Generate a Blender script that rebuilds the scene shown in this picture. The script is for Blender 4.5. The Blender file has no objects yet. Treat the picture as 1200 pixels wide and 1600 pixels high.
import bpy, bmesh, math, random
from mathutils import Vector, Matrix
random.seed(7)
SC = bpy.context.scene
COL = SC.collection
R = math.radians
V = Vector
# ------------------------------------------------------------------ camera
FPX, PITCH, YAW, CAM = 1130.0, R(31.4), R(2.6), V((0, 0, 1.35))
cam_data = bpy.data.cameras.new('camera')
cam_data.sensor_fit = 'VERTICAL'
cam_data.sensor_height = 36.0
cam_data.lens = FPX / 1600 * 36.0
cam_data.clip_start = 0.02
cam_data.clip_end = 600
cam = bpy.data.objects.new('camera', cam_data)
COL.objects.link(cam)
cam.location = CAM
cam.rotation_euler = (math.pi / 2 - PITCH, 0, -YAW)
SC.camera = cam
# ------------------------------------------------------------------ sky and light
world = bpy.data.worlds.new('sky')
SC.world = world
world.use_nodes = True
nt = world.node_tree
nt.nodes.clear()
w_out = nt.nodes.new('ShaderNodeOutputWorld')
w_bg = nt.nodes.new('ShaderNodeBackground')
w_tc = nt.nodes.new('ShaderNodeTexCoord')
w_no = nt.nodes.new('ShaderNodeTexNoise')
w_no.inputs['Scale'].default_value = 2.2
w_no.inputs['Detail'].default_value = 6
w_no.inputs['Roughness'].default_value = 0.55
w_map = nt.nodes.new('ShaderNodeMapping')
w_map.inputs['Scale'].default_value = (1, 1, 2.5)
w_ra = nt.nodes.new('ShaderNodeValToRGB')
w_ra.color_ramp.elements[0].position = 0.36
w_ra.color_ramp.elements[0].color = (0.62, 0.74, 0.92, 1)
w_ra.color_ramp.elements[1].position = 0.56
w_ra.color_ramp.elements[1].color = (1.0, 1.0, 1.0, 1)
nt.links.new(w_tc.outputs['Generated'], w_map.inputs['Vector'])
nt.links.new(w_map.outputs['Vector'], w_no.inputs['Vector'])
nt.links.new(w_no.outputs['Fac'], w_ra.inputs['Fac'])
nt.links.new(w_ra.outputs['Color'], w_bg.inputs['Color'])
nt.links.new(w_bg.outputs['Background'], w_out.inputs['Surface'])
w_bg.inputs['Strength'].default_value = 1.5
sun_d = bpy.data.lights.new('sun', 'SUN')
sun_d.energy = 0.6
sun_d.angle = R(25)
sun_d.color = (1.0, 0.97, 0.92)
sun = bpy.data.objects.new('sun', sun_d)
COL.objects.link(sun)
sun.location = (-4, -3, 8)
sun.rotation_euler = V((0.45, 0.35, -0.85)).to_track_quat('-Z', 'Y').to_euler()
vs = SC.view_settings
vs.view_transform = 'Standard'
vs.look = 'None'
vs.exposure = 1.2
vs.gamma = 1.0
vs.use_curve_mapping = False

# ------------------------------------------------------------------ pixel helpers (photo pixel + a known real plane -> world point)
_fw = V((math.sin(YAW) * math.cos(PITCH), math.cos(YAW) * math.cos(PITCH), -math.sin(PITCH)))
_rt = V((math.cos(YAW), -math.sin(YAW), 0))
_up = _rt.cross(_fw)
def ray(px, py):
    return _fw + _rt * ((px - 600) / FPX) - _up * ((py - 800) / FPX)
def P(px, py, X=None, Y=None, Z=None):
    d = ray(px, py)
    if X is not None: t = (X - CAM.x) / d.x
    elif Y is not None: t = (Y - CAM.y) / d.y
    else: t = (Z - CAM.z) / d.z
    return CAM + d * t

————

> Written exercise: Without changing a word, restate the whole listing.

> Task result:
Generate a Blender script that rebuilds the scene shown in this picture. The script is for Blender 4.5. The Blender file has no objects yet. Treat the picture as 1200 pixels wide and 1600 pixels high.
import bpy, bmesh, math, random
from mathutils import Vector, Matrix
random.seed(7)
SC = bpy.context.scene
COL = SC.collection
R = math.radians
V = Vector
# ------------------------------------------------------------------ camera
FPX, PITCH, YAW, CAM = 1130.0, R(31.4), R(2.6), V((0, 0, 1.35))
cam_data = bpy.data.cameras.new('camera')
cam_data.sensor_fit = 'VERTICAL'
cam_data.sensor_height = 36.0
cam_data.lens = FPX / 1600 * 36.0
cam_data.clip_start = 0.02
cam_data.clip_end = 600
cam = bpy.data.objects.new('camera', cam_data)
COL.objects.link(cam)
cam.location = CAM
cam.rotation_euler = (math.pi / 2 - PITCH, 0, -YAW)
SC.camera = cam
# ------------------------------------------------------------------ sky and light
world = bpy.data.worlds.new('sky')
SC.world = world
world.use_nodes = True
nt = world.node_tree
nt.nodes.clear()
w_out = nt.nodes.new('ShaderNodeOutputWorld')
w_bg = nt.nodes.new('ShaderNodeBackground')
w_tc = nt.nodes.new('ShaderNodeTexCoord')
w_no = nt.nodes.new('ShaderNodeTexNoise')
w_no.inputs['Scale'].default_value = 2.2
w_no.inputs['Detail'].default_value = 6
w_no.inputs['Roughness'].default_value = 0.55
w_map = nt.nodes.new('ShaderNodeMapping')
w_map.inputs['Scale'].default_value = (1, 1, 2.5)
w_ra = nt.nodes.new('ShaderNodeValToRGB')
w_ra.color_ramp.elements[0].position = 0.36
w_ra.color_ramp.elements[0].color = (0.62, 0.74, 0.92, 1)
w_ra.color_ramp.elements[1].position = 0.56
w_ra.color_ramp.elements[1].color = (1.0, 1.0, 1.0, 1)
nt.links.new(w_tc.outputs['Generated'], w_map.inputs['Vector'])
nt.links.new(w_map.outputs['Vector'], w_no.inputs['Vector'])
nt.links.new(w_no.outputs['Fac'], w_ra.inputs['Fac'])
nt.links.new(w_ra.outputs['Color'], w_bg.inputs['Color'])
nt.links.new(w_bg.outputs['Background'], w_out.inputs['Surface'])
w_bg.inputs['Strength'].default_value = 1.5
sun_d = bpy.data.lights.new('sun', 'SUN')
sun_d.energy = 0.6
sun_d.angle = R(25)
sun_d.color = (1.0, 0.97, 0.92)
sun = bpy.data.objects.new('sun', sun_d)
COL.objects.link(sun)
sun.location = (-4, -3, 8)
sun.rotation_euler = V((0.45, 0.35, -0.85)).to_track_quat('-Z', 'Y').to_euler()
vs = SC.view_settings
vs.view_transform = 'Standard'
vs.look = 'None'
vs.exposure = 1.2
vs.gamma = 1.0
vs.use_curve_mapping = False

# ------------------------------------------------------------------ pixel helpers (photo pixel + a known real plane -> world point)
_fw = V((math.sin(YAW) * math.cos(PITCH), math.cos(YAW) * math.cos(PITCH), -math.sin(PITCH)))
_rt = V((math.cos(YAW), -math.sin(YAW), 0))
_up = _rt.cross(_fw)
def ray(px, py):
    return _fw + _rt * ((px - 600) / FPX) - _up * ((py - 800) / FPX)
def P(px, py, X=None, Y=None, Z=None):
    d = ray(px, py)
    if X is not None: t = (X - CAM.x) / d.x
    elif Y is not None: t = (Y - CAM.y) / d.y
    else: t = (Z - CAM.z) / d.z
    return CAM + d * t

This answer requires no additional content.